**What to do**:
With pictures left out, extract every line between the start of the records below and the line holding "rail([(x, y, 0), (x, y, .84), (x", inclusive.

----

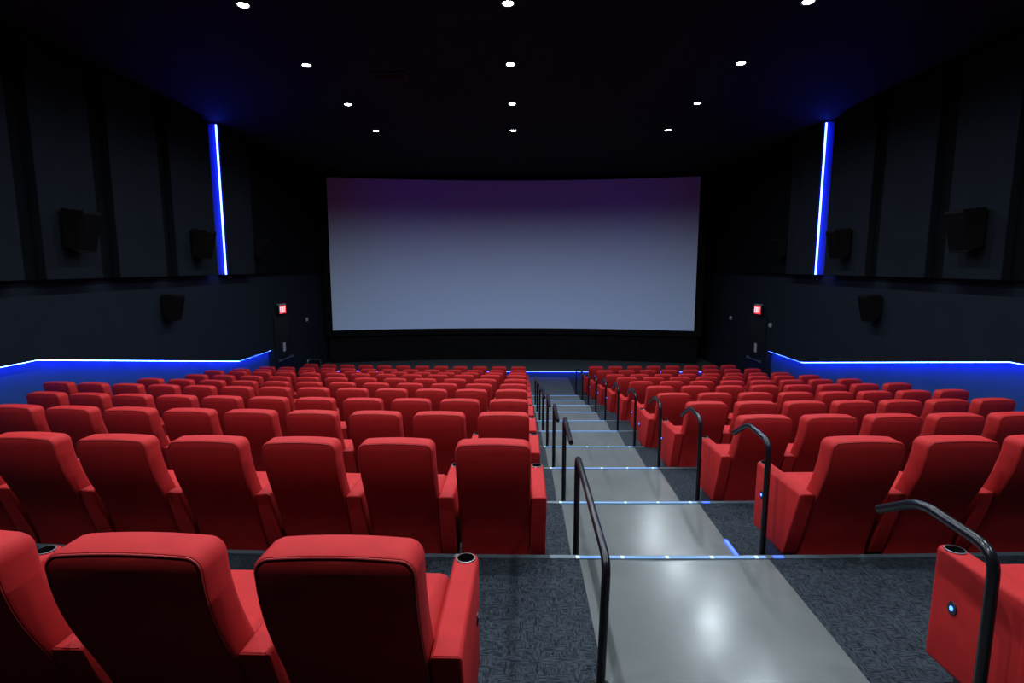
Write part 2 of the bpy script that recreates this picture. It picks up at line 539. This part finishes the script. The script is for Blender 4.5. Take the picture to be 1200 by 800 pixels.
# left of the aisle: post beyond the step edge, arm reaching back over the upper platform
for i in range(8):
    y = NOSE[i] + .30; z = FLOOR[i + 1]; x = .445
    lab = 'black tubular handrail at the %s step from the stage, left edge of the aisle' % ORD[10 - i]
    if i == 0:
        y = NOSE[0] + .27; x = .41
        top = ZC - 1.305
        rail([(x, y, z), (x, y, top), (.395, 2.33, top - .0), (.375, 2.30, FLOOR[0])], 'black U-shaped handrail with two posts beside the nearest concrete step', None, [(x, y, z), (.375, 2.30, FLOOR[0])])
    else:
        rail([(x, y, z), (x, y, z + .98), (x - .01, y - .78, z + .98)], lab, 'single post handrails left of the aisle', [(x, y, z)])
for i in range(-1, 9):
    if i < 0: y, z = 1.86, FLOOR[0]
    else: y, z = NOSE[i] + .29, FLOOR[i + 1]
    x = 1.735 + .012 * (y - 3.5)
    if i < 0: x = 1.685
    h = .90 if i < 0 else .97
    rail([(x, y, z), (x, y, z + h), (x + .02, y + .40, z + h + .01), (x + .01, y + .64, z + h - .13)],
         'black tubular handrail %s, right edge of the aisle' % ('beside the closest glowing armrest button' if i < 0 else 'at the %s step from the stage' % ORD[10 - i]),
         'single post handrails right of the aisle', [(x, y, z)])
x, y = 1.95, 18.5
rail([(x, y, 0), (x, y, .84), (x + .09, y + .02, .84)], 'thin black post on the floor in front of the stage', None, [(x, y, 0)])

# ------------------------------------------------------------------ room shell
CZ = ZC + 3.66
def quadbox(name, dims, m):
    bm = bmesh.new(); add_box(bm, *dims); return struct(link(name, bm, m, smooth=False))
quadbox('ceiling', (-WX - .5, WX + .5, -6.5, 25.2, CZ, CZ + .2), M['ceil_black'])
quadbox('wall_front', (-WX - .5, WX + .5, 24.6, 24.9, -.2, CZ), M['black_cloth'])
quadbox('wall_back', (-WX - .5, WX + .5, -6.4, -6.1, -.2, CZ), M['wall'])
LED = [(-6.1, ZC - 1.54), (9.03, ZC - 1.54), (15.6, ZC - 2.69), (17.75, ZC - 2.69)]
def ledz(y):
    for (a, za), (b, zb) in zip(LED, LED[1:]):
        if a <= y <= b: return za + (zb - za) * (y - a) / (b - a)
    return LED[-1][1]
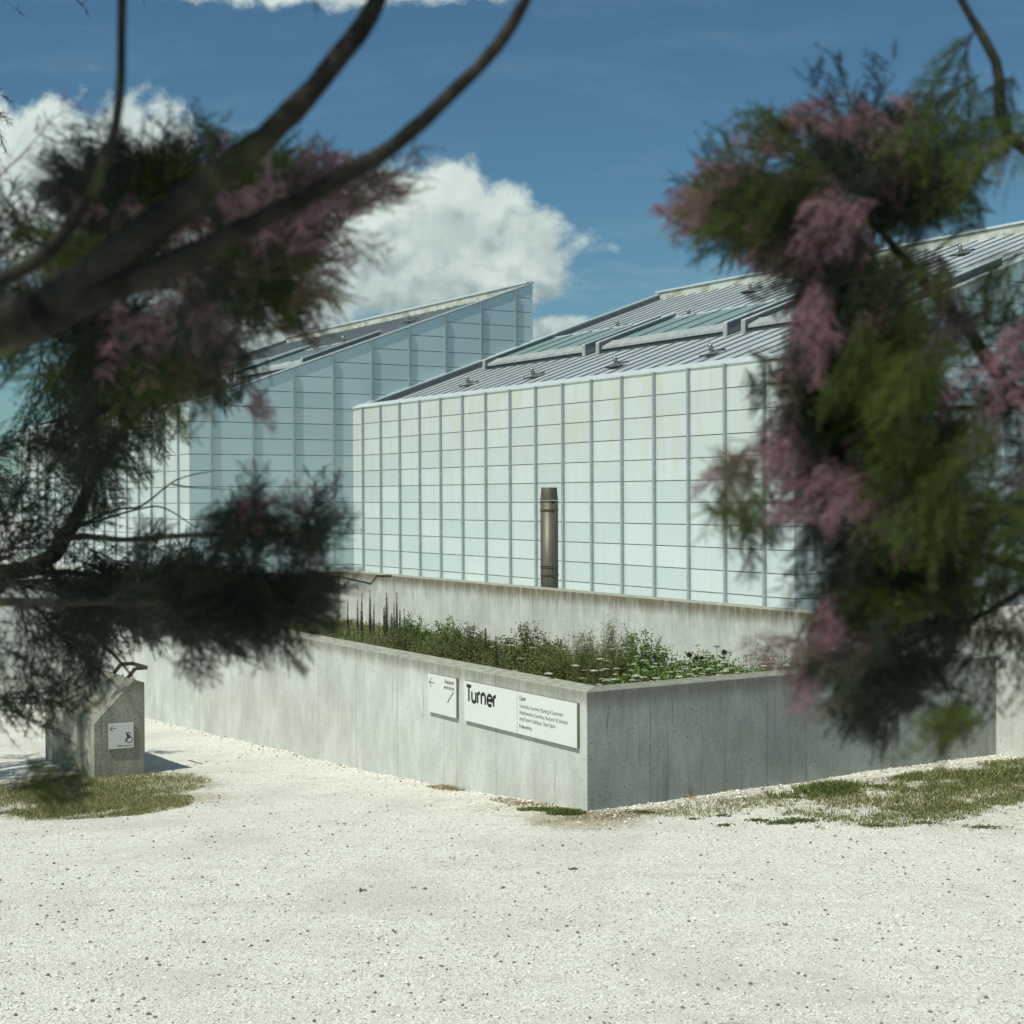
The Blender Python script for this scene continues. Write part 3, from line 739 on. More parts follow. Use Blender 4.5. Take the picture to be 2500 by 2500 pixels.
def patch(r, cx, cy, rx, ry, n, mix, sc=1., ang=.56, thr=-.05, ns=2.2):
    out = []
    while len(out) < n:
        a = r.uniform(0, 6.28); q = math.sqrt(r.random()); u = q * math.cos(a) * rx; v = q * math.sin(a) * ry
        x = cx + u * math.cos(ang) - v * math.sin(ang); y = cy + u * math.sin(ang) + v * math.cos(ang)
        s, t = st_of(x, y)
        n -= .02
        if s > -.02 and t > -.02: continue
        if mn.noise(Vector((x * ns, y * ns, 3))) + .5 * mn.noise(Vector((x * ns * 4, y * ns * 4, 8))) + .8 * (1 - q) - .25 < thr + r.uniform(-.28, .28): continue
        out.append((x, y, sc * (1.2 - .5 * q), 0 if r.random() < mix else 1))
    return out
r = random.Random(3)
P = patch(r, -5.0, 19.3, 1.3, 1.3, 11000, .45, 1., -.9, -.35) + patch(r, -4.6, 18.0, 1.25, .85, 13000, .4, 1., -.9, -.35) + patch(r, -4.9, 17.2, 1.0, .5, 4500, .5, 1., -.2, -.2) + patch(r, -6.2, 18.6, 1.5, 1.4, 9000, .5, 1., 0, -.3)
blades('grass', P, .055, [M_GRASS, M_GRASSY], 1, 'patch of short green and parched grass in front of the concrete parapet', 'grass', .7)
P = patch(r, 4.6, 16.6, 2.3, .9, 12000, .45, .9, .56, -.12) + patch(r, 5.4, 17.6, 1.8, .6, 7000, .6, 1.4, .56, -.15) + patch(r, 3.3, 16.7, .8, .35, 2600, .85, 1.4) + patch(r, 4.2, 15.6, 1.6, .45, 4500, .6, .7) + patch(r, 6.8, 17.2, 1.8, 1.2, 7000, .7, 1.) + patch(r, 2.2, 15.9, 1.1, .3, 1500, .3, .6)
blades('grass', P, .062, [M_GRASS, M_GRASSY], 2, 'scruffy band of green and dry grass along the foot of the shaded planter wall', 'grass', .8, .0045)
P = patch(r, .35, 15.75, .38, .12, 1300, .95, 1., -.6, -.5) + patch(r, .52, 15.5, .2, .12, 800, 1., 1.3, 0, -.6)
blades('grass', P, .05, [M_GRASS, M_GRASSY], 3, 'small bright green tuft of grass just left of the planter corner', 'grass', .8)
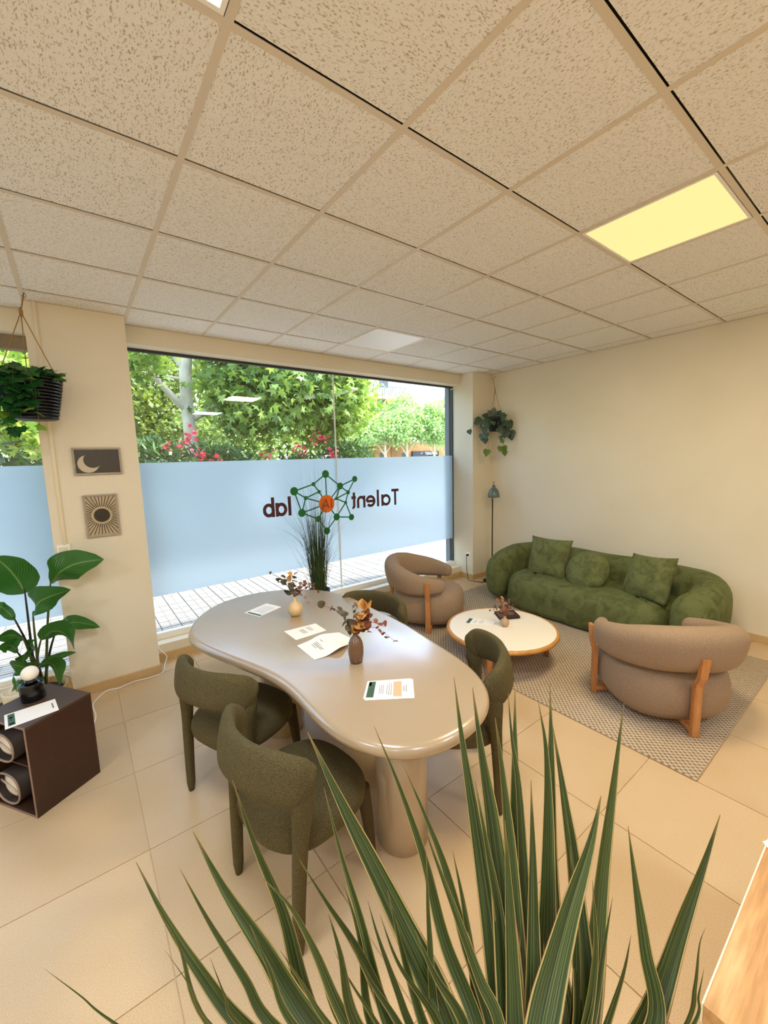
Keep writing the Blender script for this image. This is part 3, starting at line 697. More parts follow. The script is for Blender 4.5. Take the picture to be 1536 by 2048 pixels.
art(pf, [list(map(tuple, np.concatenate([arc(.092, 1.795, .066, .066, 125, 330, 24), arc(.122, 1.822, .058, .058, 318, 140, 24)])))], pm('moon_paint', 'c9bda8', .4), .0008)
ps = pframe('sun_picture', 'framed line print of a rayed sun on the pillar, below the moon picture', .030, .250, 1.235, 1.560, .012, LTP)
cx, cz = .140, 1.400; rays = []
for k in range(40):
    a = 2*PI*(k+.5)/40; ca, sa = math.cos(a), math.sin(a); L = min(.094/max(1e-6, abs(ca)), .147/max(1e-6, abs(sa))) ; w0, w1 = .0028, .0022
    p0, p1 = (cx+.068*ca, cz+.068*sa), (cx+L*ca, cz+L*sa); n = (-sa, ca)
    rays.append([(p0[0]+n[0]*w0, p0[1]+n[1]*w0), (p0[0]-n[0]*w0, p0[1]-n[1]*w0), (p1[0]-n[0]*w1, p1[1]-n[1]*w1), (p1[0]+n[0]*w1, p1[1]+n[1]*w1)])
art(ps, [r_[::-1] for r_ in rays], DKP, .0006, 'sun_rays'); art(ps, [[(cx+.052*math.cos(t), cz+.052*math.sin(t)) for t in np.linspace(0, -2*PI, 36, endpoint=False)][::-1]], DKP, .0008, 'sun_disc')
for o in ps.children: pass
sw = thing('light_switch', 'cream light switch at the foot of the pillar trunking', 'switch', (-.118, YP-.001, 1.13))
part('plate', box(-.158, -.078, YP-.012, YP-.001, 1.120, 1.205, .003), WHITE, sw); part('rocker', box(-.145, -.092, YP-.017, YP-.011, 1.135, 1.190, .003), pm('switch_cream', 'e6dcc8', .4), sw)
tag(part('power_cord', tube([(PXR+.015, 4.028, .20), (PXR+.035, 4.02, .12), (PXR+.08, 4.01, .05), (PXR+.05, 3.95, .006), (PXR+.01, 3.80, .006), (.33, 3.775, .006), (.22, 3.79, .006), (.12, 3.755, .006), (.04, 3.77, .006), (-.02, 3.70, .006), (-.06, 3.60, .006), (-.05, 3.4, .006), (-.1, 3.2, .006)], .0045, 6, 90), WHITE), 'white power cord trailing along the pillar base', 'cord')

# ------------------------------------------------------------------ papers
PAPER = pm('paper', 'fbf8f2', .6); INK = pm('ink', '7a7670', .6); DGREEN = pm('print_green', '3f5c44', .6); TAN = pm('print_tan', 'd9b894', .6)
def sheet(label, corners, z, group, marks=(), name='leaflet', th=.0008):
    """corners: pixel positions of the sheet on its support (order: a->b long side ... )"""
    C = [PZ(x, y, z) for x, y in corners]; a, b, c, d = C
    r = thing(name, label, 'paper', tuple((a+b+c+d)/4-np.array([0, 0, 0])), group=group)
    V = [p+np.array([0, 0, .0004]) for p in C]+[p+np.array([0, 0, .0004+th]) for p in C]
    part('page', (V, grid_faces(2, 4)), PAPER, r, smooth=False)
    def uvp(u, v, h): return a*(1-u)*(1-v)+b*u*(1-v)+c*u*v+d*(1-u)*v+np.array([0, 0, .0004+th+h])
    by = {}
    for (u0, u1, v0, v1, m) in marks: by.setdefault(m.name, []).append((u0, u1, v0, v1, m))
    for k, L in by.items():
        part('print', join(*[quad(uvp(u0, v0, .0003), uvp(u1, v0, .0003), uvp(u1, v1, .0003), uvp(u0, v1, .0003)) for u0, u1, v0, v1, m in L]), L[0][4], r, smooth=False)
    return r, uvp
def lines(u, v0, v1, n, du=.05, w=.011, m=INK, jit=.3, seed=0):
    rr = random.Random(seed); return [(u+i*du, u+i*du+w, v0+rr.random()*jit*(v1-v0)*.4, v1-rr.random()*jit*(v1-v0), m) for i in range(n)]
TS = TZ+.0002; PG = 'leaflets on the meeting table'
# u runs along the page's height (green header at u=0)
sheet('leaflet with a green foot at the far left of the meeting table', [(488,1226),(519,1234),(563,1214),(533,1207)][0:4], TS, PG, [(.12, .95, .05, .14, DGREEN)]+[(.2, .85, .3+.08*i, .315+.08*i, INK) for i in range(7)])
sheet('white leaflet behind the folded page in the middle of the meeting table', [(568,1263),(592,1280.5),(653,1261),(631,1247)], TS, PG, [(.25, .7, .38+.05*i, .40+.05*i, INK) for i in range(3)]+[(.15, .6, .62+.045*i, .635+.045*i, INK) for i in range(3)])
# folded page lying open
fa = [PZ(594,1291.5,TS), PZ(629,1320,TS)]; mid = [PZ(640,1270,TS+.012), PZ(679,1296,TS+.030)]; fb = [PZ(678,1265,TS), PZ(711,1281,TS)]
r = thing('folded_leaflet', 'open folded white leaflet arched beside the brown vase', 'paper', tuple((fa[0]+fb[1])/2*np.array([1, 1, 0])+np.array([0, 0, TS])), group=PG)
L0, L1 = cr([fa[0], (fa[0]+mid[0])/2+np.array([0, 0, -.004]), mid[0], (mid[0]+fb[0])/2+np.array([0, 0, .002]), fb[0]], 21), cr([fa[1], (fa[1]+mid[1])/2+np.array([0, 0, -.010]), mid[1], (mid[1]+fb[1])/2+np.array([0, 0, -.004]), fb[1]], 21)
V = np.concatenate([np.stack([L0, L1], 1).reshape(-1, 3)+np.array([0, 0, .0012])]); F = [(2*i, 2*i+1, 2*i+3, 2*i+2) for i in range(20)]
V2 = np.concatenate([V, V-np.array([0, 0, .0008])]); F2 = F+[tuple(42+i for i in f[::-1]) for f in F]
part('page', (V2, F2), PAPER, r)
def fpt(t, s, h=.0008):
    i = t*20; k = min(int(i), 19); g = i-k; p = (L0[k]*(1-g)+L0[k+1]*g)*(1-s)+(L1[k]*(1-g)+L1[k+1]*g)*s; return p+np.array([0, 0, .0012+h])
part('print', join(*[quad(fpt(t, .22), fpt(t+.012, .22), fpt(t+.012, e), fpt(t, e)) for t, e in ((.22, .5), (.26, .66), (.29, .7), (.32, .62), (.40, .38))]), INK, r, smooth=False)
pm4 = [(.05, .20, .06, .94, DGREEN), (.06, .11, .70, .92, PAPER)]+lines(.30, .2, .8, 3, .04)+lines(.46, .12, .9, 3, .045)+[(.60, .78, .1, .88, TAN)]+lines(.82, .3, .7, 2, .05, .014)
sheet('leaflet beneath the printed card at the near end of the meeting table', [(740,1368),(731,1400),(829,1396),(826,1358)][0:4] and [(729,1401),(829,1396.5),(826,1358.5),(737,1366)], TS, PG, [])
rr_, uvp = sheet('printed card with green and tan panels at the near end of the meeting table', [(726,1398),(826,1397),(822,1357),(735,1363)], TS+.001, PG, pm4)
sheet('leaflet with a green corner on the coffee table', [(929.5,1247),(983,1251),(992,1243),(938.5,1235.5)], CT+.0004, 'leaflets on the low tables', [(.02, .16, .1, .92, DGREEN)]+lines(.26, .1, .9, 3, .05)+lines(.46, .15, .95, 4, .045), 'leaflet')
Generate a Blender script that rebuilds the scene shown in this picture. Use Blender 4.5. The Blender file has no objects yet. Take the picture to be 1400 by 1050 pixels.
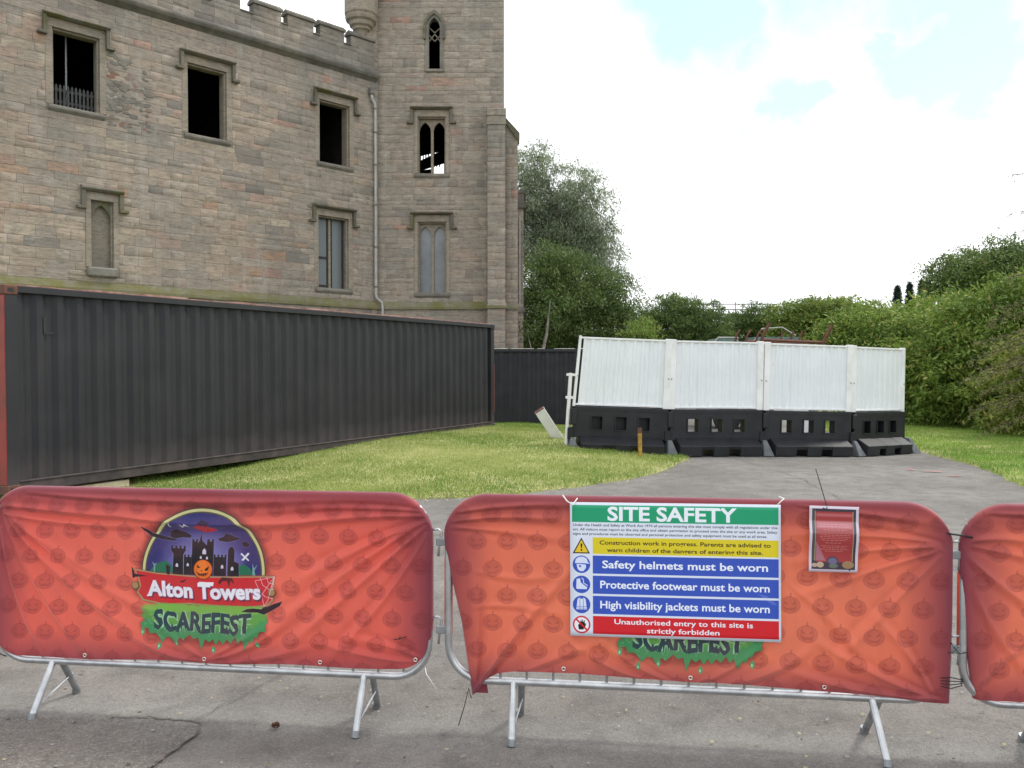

----

**Exercise output**:
Write part 2 of the bpy script that recreates this picture. It picks up at line 539. This part finishes the script. The script is for Blender 4.5. Take the picture to be 1200 by 800 pixels.
# left of the aisle: post beyond the step edge, arm reaching back over the upper platform
for i in range(8):
    y = NOSE[i] + .30; z = FLOOR[i + 1]; x = .445
    lab = 'black tubular handrail at the %s step from the stage, left edge of the aisle' % ORD[10 - i]
    if i == 0:
        y = NOSE[0] + .27; x = .41
        top = ZC - 1.305
        rail([(x, y, z), (x, y, top), (.395, 2.33, top - .0), (.375, 2.30, FLOOR[0])], 'black U-shaped handrail with two posts beside the nearest concrete step', None, [(x, y, z), (.375, 2.30, FLOOR[0])])
    else:
        rail([(x, y, z), (x, y, z + .98), (x - .01, y - .78, z + .98)], lab, 'single post handrails left of the aisle', [(x, y, z)])
for i in range(-1, 9):
    if i < 0: y, z = 1.86, FLOOR[0]
    else: y, z = NOSE[i] + .29, FLOOR[i + 1]
    x = 1.735 + .012 * (y - 3.5)
    if i < 0: x = 1.685
    h = .90 if i < 0 else .97
    rail([(x, y, z), (x, y, z + h), (x + .02, y + .40, z + h + .01), (x + .01, y + .64, z + h - .13)],
         'black tubular handrail %s, right edge of the aisle' % ('beside the closest glowing armrest button' if i < 0 else 'at the %s step from the stage' % ORD[10 - i]),
         'single post handrails right of the aisle', [(x, y, z)])
x, y = 1.95, 18.5
rail([(x, y, 0), (x, y, .84), (x + .09, y + .02, .84)], 'thin black post on the floor in front of the stage', None, [(x, y, 0)])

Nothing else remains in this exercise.